WHAT YOU SHOULD DO
Pick out the lines below with "this" and list them.

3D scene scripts
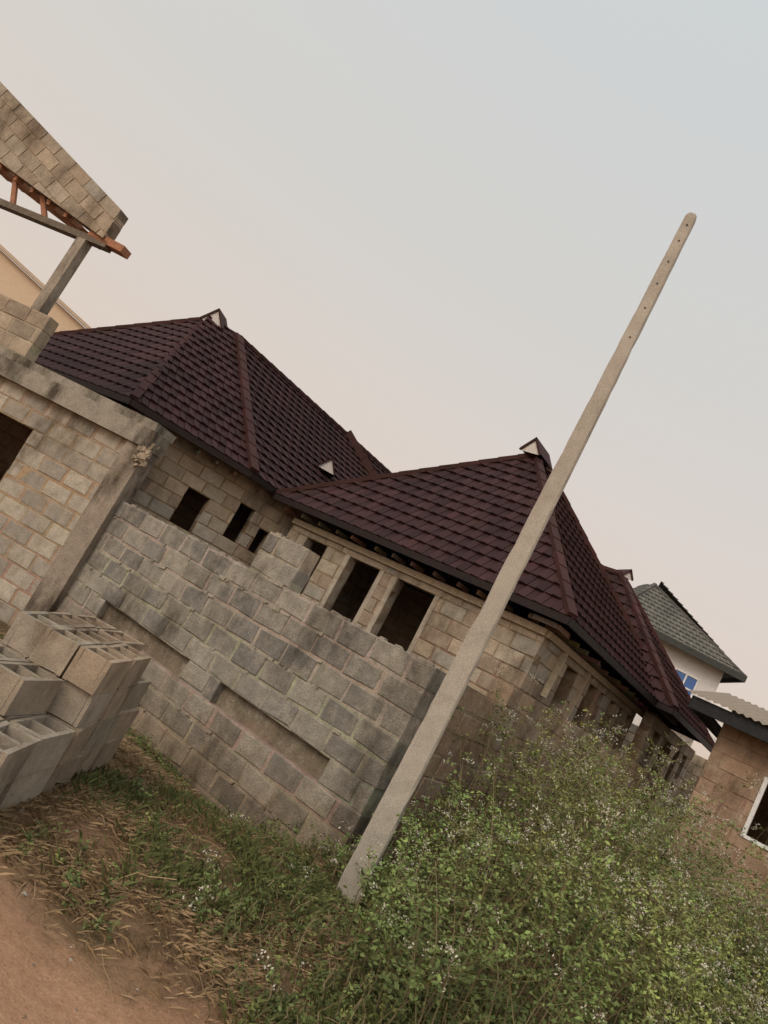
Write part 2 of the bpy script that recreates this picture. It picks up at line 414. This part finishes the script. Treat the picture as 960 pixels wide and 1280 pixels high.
def gable(name,top_r,top_l,bot_r,bot_l,s0,s1,th):
    mb=MB(); 
    zt=lambda s: top_r+(top_l-top_r)*(s-s0)/(s1-s0)
    zb=lambda s: bot_r+(bot_l-bot_r)*(s-s0)/(s1-s0)
    pl=[(s0,zb(s0)),(s1,zb(s1)),(s1,zt(s1)),(s0,zt(s0))]
    def prism(pl,y0,y1,c):
        b=len(mb.V);m=len(pl)
        for (s,z) in pl: mb.V.append((s,y0,z));mb.C.append(c)
        for (s,z) in pl: mb.V.append((s,y1,z));mb.C.append(c)
        mb.F.append(tuple(range(b+m-1,b-1,-1)));mb.F.append(tuple(range(b+m,b+2*m)))
        for i in range(m):
            j=(i+1)%m; mb.F.append((b+i,b+j,b+m+j,b+m+i))
    prism(pl,.008,th-.008,(.40,.315,.23))
    ca=math.atan2(top_l-top_r,s1-s0)
    def hp(poly,f):
        out=[]
        for i in range(len(poly)):
            p=poly[i];w=poly[(i+1)%len(poly)];a=f(p);b=f(w)
            if a>=0: out.append(p)
            if (a>=0)!=(b>=0):
                t=a/(a-b);out.append((p[0]+(w[0]-p[0])*t,p[1]+(w[1]-p[1])*t))
        return out
    r=0; z=zb(s0)-2.2
    cs,sn=math.cos(ca),math.sin(ca)
    while z<3.5+zb(s0):
        x=-1-(r%2)*.22+random.uniform(-.04,.04)
        while x<s1-s0+2:
            g=.011
            rect=[(x+g,z-zb(s0)+g),(x+.45-g,z-zb(s0)+g),(x+.45-g,z-zb(s0)+.22-g),(x+g,z-zb(s0)+.22-g)]
            q=[(s0+a*cs-b*sn,zt(s0)-.44+a*sn+b*cs) for a,b in rect]
            for f in (lambda p:p[0]-s0,lambda p:s1-p[0],lambda p:p[1]-zb(p[0]),lambda p:zt(p[0])-p[1]):
                if len(q)>=3: q=hp(q,f)
            if len(q)>=3:
                base=random.choice(TAN);k=random.uniform(.9,1.12)
                prism(q,-random.uniform(0,.005),th,tuple(v*k for v in base))
            x+=.45
        z+=.22;r+=1
    o=mb.obj(name,M_block,ub); o.matrix_world=Mx @ Matrix.Translation((0,-.12,0))
gable("gable_parapet",5.58,7.3,5.06,6.02,2.58,7.2,.22)
mw=MB()
mw.beam(U(2.5,5.0),U(7.2,5.0),.16,.10,(.16,.13,.10))
mw.beam(U(2.2,5.035,.02),U(2.9,5.09,.02),.20,.11,(.36,.17,.10))
mw.beam(U(3.0,5.10,.35),U(7,5.95,.35),.08,.1,(.34,.17,.10))
for i in range(9):
    s=3.5+i*.42; z=5.06+(s-2.5)*.20
    mw.beam(U(s,z-.04,-.05),U(s,z-.02,.55),.06,.09,(.36,.18,.11))
for s in (3.9,4.6,5.3,6.0): mw.beam(U(s,5.05,.05),U(s+.3,5.05+(s+.3-2.5)*.205,.05),.05,.08,(.36,.18,.11))
mw.obj("roof_timbers",M_wood,ub)

# ================= cream building behind
cb=empty("cream_house")
ml=MB()
def prism_xy(mb,poly,z0,z1,c):
    b=len(mb.V);m=len(poly)
    for p in poly: mb.V.append((p[0],p[1],z0));mb.C.append(c)
    for p,zz in zip(poly,z1): mb.V.append((p[0],p[1],zz));mb.C.append(c)
    mb.F.append(tuple(range(b+m,b+2*m)))
    for i in range(m):
        j=(i+1)%m; mb.F.append((b+i,b+j,b+m+j,b+m+i))
prism_xy(ml,[(-19,24),(-10.9,24),(-10.9,31),(-19,31)],0,[8.1,6.05,6.05,8.1],(.62,.48,.34))
ml.obj("walls",M_paint,cb)
ml=MB(); ml.beam((-19.2,23.95,8.22),(-10.7,23.95,6.08),.3,.1,(.5,.4,.3)); ml.obj("verge",M_paint,cb)

# ================= white house far right
wh=empty("white_storey_house")
ml=MB()
a,b_,c_,d_=(10.4,30,0),(14.6,29.4,0),(16,36,0),(10.9,37,0)
prism_xy(ml,[a,b_,c_,d_],0,[7.2]*4,(.66,.65,.64)); 
ml.beam((12.9,29.55,4.6),(15.2,29.2,4.6),1.2,.14,(.6,.6,.6))
ml.obj("walls",M_paint,wh)
ml=MB(); e=[Vector((9.6,29.4,7.25)),Vector((15.1,28.7,7.25)),Vector((16.6,36.6,7.25)),Vector((10.2,37.6,7.25))]; ap=Vector((11.5,31.6,9.45)); ap2=Vector((12.6,34.3,9.45))
for f in ([e[0],e[1],ap],[e[1],e[2],ap2,ap],[e[2],e[3],ap2],[e[3],e[0],ap,ap2]): tile_face(ml,f,col=(.13,.13,.115),var=.12)
for p,q in ((e[0],ap),(e[1],ap),(e[2],ap2),(ap,ap2)): cap(ml,p,q,c=(.09,.088,.082))
ml.obj("grey_tiled_roof",M_roof,wh)
ml=MB(); fascia(ml,[e[0],e[1],e[2]],.25,.06,(.05,.055,.05)); ml.obj("fascia",M_dark,wh)
M_glass,nt,b=new_mat("blue_window_glass"); b.inputs['Base Color'].default_value=(.05,.13,.35,1); b.inputs['Roughness'].default_value=.15
wd=(Vector(b_)-Vector(a)).normalized(); fm=frame(Vector(a)+Vector((0,0,0)),wd)
ml=MB(); ml.box(2.55,3.45,-.02,.05,5.4,6.4,(1,1,1)); o=ml.obj("window_glass",M_glass,wh); o.matrix_world=fm
ml=MB()
for x in (2.5,2.98,3.45): ml.box(x,x+.06,-.06,.0,5.35,6.45,(.75,.75,.75))
for z in (5.34,5.9,6.42): ml.box(2.5,3.51,-.063,.0,z,z+.06,(.75,.75,.75))
for i in range(10): ml.box(2.7+i*.2,2.73+i*.2,-.6,-.57,4.7,5.3,(.7,.7,.7))
ml.box(2.6,4.8,-.62,-.56,5.3,5.36,(.7,.7,.7))
o=ml.obj("window_frame_and_balustrade",M_paint,wh); o.matrix_world=fm

# ================= small house right with metal sheet roof
rh_=empty("small_block_house")
H0=Vector((5.68,12.0,3.42))
hw=Vector((H0.x,H0.y,0))+R*.45+D*.45
block_wall("front_wall",frame(hw,R),5.5,0,3.3,[(.85,2.2,1.85,2.75)],M_block,rh_,[(.33,.225,.155),(.36,.25,.175)],(.26,.175,.12),rec=.004,g=.008)
block_wall("side_wall",frame(hw+D*4,-D),3.9,0,3.3,[],M_block,rh_,BRN,MORT_T)
block_wall("back_wall",frame(hw+D*4,R),5.5,0,3.3,[],M_block,rh_,BRN,MORT_T)
ml=MB(); fascia(ml,[H0+R*6,H0,H0+D*5],.2,.05,(.02,.02,.022),-.11); ml.obj("fascia",M_dark,rh_)
V=[];F=[];C=[];nn=420
for i in range(nn+1):
    s=-.1+6.3*i/nn; cz=.014*math.sin(s*2*math.pi/.12)
    for (d,z) in ((-.1,.01),(2.6,.62),(5.2,.01)):
        p=H0+R*s+D*d+Vector((0,0,z+cz)); V.append(tuple(p)); C.append((.30,.25,.20))
for i in range(nn):
    for k in range(2):
        a0=i*3+k; F.append((a0,a0+3,a0+4,a0+1))
mesh_obj("metal_sheet_roof",V,F,M_paint,C,rh_)
ml=MB()
for (x0_,x1_,z0_,z1_) in ((.82,.88,1.83,2.78),(2.16,2.22,1.83,2.78),(.88,2.16,1.83,1.88),(.88,2.16,2.73,2.78),(1.5,1.53,1.88,2.73)):
    ml.box(x0_,x1_,-.03,.04,z0_,z1_,(.7,.7,.7))
o=ml.obj("window_frame",M_paint,rh_); o.matrix_world=frame(hw,R)

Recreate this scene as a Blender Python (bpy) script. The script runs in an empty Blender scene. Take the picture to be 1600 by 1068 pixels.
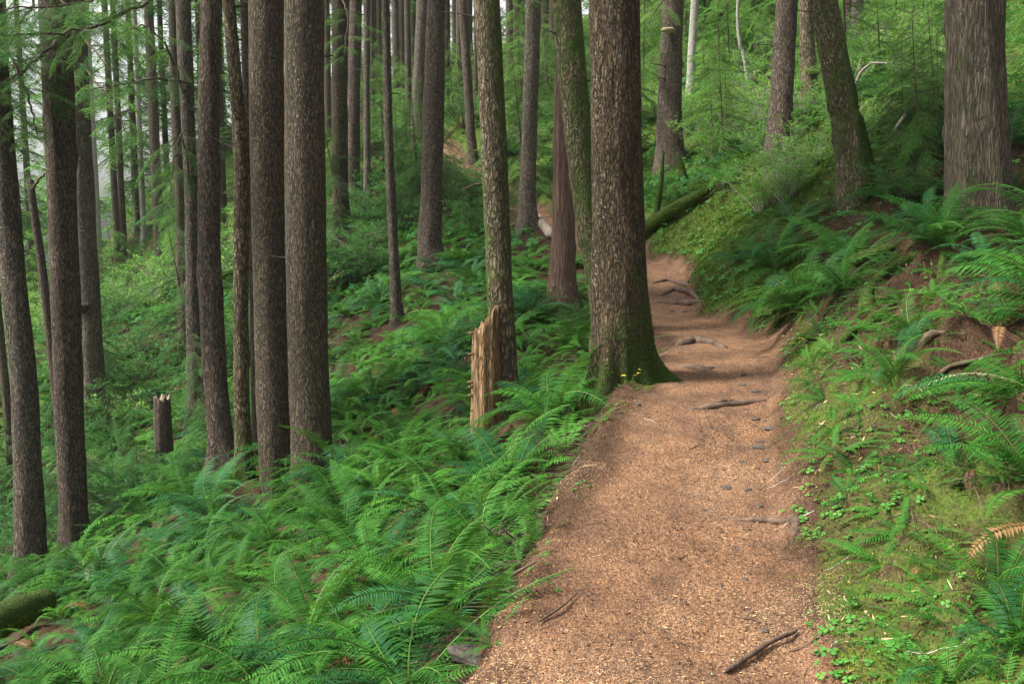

EXPECTED ANSWER
Write part 2 of the bpy script that recreates this picture. It picks up at line 414. This part finishes the script. Treat the picture as 960 pixels wide and 1280 pixels high.
Recreate this scene as a Blender Python (bpy) script. The script runs in an empty Blender scene. Take the picture to be 1600 by 1068 pixels.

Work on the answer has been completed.